Dr. Wolfgang Wessig, Görlitz, stellt den Schriftsteller Sammy Gronemann (1875- 1952) vor.

Dr. Wessig

Man fragt sich immer wieder: Warum setzt das Erinnern so spät ein? Warum werden so viele Schicksale der Betroffenen des Holocaust erst jetzt bekannt? Dr. Wessig erinnert seit geraumer Zeit an vergessene Autoren, die entweder in den Konzentrationslagern umgekommen sind, oder emigrierten. Und es erstaunt immer wieder aufs Neue, wie viele es waren und welches geistige Potential vernichtet wurde. Einer von diesen „Unerwünschten“ in Deutschland war Sammy Gronemann , geboren 1875 in Westpreußen, aufgewachsen in Hannover, als Jurist in Berlin niedergelassen und 1933 über Paris nach Palästina emigriert. Er starb 1952 in Tel Aviv.
Sein bekanntester Roman, ein Bestseller aus dem Jahr 1920 heißt bezeichnenderweise „Tohuwabohu“, was aus dem Hebräischen kommt und so viel wie finster und leer bedeutet, in unserem heutigen Sprachgebrauch aber eher als Chaos und Durcheinander definiert ist. Bei Sammy Gronemann kann man beim Lesen eher ein „geregeltes Chaos“ erkennen, denn die Beschreibung der Vielfalt des jüdischen Lebens in Europa geschieht immer mit viel Esprit und Humor, in einer bildhaften lebendigen Sprache. Geschildert wird das Zusammenleben von Christen und Juden in Westpreußen und in Berlin, geprägt von Verbindendem und von Gegensätzlichem, von Anpassung an die europäische Kultur und von enger Bindung an das Judentum.
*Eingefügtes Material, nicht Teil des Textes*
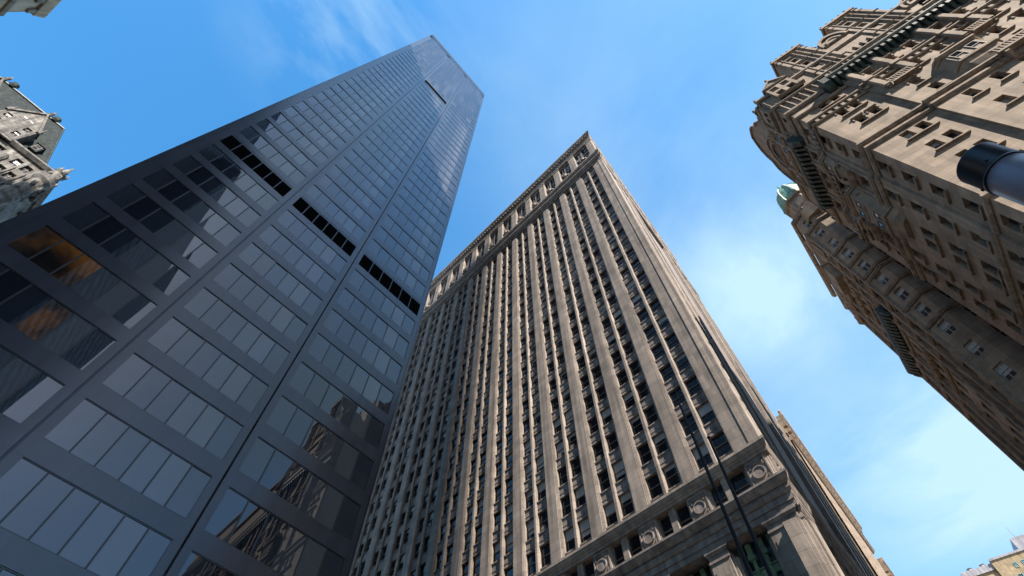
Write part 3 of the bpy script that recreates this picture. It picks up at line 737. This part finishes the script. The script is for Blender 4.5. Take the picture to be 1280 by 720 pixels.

Sammy GronemannGronemann erzählt, wie ein jüdisches Mädchen und ein jüdischer junger Mann Goethes „Faust“ lesen und nach dem Wie und Warum so fragen, wie sie es im Talmud, dem jüdischen Gelehrtenbuch, gewohnt sind. So entsteht eine sehr spannende erweiterte Sicht auf dieses große Werk der Klassik. Man fragt sich fast, warum wir nicht in der Lage sind, Bücher so intensiv zu lesen und solche vielschichtigen Betrachtungen anzustellen. Die christlichen Nachbarn dieser beiden allerdings sind der Meinung, dass junge Leute normalerweise Besseres zu tun wüssten, als den „Faust“ zu lesen.

Hanni Mittelmann, Dozentin an der Hebräischen Universität in Jerusalem, ist den Spuren dieses vergessenen Autors nachgegangen und hat ein Buch über sein Leben und seine literarisches Erbe veröffentlicht, was eine späte , aber nicht zu späte Würdigung bekundet.